• [Directions for this task] Return only the lines running from the line with "Build this scene" down to the line with "m.node_tree.links, m.node_tree.nodes['Principled BSDF']", both included, exactly as they appear.

• [Rows]
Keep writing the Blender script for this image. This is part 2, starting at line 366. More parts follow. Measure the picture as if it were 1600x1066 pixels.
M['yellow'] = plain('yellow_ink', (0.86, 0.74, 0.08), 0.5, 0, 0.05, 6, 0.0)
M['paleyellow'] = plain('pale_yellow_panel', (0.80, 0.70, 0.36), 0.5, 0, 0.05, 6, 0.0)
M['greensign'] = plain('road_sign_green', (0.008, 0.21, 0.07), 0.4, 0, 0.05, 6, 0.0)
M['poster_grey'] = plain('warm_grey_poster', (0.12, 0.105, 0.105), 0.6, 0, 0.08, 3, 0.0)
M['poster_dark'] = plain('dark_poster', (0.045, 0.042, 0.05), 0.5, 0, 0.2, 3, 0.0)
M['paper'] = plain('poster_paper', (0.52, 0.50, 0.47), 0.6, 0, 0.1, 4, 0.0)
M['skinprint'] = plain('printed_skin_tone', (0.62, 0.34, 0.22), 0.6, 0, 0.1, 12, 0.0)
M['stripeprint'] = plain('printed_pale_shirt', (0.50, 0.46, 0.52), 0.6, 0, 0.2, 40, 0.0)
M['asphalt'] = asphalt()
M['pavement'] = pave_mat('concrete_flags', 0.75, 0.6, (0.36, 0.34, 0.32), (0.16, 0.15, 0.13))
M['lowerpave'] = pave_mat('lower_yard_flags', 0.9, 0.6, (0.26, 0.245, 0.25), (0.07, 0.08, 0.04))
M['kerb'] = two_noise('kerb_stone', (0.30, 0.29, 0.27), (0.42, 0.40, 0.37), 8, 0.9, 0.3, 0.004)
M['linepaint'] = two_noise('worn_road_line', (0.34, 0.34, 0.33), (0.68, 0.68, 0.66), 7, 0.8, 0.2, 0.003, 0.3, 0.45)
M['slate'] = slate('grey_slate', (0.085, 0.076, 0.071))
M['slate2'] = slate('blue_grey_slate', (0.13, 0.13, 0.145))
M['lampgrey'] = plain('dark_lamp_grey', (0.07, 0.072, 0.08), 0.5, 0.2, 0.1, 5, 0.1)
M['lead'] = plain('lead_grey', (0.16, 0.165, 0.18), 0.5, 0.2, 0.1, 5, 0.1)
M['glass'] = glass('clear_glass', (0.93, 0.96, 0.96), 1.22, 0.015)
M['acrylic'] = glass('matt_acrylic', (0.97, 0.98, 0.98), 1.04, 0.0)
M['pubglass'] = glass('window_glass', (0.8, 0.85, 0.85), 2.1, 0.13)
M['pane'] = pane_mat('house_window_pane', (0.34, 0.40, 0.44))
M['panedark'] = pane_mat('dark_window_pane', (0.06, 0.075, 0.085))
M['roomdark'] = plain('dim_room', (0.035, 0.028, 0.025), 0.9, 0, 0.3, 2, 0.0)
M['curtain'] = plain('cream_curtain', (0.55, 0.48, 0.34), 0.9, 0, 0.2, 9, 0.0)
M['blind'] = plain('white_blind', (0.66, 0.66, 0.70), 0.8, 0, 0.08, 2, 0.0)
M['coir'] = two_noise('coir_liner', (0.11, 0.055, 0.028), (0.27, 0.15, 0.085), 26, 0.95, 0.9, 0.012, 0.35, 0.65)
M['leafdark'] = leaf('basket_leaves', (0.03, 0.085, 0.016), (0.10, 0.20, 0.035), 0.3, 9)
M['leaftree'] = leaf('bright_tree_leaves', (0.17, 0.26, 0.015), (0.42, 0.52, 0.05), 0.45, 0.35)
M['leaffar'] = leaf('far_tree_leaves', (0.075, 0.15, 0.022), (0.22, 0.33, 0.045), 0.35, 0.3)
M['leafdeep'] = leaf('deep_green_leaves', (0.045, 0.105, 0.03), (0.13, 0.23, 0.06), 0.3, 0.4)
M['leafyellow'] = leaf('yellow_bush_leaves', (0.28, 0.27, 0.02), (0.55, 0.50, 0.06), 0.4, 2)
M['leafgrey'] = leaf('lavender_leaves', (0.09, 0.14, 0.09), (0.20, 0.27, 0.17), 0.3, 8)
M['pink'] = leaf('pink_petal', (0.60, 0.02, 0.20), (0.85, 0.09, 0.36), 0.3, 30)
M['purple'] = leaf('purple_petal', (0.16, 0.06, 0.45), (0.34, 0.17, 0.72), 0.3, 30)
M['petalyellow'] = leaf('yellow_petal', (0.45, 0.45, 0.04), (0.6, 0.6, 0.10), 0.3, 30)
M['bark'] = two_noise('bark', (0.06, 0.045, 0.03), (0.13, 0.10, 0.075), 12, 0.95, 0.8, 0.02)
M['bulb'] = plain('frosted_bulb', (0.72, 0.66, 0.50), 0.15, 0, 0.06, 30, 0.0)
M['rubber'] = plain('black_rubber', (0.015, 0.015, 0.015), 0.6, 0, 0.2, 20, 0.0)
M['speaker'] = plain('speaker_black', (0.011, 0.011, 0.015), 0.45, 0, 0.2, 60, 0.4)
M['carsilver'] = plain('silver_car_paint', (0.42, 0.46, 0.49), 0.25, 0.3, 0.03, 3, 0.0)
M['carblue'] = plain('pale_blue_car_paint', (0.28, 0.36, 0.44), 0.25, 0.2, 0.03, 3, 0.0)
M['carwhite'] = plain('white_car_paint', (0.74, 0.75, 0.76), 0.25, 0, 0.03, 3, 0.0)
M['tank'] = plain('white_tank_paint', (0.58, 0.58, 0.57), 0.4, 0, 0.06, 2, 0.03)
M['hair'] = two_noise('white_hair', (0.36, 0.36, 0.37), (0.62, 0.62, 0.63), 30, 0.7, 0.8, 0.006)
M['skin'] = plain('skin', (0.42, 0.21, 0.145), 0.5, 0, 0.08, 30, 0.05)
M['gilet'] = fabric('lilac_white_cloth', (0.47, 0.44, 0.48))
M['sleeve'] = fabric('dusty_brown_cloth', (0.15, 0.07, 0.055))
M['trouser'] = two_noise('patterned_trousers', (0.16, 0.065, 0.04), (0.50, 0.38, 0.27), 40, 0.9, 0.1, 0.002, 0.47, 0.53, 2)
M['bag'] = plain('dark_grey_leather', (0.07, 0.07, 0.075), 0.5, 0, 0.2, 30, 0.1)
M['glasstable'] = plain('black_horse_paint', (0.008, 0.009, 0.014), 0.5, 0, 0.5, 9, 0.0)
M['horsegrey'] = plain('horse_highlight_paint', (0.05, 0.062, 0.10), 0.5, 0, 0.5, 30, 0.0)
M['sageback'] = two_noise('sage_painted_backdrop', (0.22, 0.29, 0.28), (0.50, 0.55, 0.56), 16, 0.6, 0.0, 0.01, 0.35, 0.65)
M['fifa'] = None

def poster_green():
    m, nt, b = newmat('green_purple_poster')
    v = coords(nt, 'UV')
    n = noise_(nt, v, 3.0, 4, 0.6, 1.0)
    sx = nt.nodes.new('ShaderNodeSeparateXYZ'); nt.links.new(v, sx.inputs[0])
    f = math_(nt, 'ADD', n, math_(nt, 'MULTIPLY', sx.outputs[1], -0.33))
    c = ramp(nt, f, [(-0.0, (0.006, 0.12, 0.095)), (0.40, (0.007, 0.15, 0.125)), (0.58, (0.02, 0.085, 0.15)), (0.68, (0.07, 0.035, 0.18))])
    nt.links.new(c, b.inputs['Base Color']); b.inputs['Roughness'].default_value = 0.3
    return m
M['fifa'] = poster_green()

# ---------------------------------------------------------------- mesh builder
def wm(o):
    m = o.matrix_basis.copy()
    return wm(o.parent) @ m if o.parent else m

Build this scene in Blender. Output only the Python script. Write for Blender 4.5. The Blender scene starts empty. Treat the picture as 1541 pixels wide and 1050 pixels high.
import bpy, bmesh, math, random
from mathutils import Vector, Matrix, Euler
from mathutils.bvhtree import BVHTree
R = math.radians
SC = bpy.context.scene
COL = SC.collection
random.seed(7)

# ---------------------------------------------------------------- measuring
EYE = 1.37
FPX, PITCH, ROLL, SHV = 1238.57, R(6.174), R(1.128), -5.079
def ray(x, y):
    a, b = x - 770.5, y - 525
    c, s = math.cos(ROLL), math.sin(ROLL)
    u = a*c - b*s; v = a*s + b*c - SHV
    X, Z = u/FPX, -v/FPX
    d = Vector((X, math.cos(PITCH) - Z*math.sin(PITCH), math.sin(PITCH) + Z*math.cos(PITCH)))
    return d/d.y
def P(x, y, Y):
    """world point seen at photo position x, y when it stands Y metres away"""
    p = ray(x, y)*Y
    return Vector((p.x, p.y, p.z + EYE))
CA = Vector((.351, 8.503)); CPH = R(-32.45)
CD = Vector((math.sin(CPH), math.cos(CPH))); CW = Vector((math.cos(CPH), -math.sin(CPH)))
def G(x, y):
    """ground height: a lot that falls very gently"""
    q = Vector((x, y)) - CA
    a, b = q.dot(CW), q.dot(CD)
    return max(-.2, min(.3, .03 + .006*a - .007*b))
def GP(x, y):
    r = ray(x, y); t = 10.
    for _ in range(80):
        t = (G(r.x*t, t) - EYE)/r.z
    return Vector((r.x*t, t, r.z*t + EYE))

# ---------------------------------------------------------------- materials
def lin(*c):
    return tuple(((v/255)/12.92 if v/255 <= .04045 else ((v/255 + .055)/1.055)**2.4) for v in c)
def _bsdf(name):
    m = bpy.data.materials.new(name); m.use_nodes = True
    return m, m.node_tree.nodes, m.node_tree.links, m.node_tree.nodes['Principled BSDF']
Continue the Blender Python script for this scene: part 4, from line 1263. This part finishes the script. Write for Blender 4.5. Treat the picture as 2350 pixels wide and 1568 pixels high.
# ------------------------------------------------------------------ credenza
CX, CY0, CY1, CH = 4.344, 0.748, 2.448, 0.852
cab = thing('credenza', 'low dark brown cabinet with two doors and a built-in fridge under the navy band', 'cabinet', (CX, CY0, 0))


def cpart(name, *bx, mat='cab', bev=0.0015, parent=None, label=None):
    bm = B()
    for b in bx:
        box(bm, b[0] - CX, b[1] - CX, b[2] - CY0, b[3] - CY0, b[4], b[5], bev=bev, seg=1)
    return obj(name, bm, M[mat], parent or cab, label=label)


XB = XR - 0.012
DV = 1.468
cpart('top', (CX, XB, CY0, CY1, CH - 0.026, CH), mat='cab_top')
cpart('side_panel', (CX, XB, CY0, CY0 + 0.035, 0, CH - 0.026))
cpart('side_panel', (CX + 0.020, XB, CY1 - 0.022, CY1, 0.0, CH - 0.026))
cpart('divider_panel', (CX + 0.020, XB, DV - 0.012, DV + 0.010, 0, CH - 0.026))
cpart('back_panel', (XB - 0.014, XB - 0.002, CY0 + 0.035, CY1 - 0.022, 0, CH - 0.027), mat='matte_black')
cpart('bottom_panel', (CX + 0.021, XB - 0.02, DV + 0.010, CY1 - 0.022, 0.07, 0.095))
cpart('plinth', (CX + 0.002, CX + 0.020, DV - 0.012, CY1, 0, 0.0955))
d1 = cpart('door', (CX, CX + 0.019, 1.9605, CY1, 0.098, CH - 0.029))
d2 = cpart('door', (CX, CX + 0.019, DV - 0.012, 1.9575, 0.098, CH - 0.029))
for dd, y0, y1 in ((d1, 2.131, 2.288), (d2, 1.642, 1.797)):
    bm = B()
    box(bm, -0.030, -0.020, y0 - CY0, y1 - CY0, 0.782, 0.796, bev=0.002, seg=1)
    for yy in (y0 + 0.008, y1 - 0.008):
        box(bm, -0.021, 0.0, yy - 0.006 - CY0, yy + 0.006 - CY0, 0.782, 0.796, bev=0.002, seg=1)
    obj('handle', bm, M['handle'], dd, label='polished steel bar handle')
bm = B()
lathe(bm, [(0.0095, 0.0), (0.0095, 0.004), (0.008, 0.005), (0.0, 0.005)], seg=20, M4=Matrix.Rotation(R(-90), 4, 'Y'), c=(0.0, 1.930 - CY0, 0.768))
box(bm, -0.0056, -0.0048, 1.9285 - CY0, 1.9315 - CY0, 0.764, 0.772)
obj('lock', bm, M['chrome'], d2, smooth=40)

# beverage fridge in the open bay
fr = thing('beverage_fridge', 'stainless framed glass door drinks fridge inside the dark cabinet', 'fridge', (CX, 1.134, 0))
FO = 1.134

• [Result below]
Build this scene in Blender. Output only the Python script. Write for Blender 4.5. The Blender scene starts empty. Treat the picture as 1541 pixels wide and 1050 pixels high.
import bpy, bmesh, math, random
from mathutils import Vector, Matrix, Euler
from mathutils.bvhtree import BVHTree
R = math.radians
SC = bpy.context.scene
COL = SC.collection
random.seed(7)

# ---------------------------------------------------------------- measuring
EYE = 1.37
FPX, PITCH, ROLL, SHV = 1238.57, R(6.174), R(1.128), -5.079
def ray(x, y):
    a, b = x - 770.5, y - 525
    c, s = math.cos(ROLL), math.sin(ROLL)
    u = a*c - b*s; v = a*s + b*c - SHV
    X, Z = u/FPX, -v/FPX
    d = Vector((X, math.cos(PITCH) - Z*math.sin(PITCH), math.sin(PITCH) + Z*math.cos(PITCH)))
    return d/d.y
def P(x, y, Y):
    """world point seen at photo position x, y when it stands Y metres away"""
    p = ray(x, y)*Y
    return Vector((p.x, p.y, p.z + EYE))
CA = Vector((.351, 8.503)); CPH = R(-32.45)
CD = Vector((math.sin(CPH), math.cos(CPH))); CW = Vector((math.cos(CPH), -math.sin(CPH)))
def G(x, y):
    """ground height: a lot that falls very gently"""
    q = Vector((x, y)) - CA
    a, b = q.dot(CW), q.dot(CD)
    return max(-.2, min(.3, .03 + .006*a - .007*b))
def GP(x, y):
    r = ray(x, y); t = 10.
    for _ in range(80):
        t = (G(r.x*t, t) - EYE)/r.z
    return Vector((r.x*t, t, r.z*t + EYE))

# ---------------------------------------------------------------- materials
def lin(*c):
    return tuple(((v/255)/12.92 if v/255 <= .04045 else ((v/255 + .055)/1.055)**2.4) for v in c)
def _bsdf(name):
    m = bpy.data.materials.new(name); m.use_nodes = True
    return m, m.node_tree.nodes, m.node_tree.links, m.node_tree.nodes['Principled BSDF']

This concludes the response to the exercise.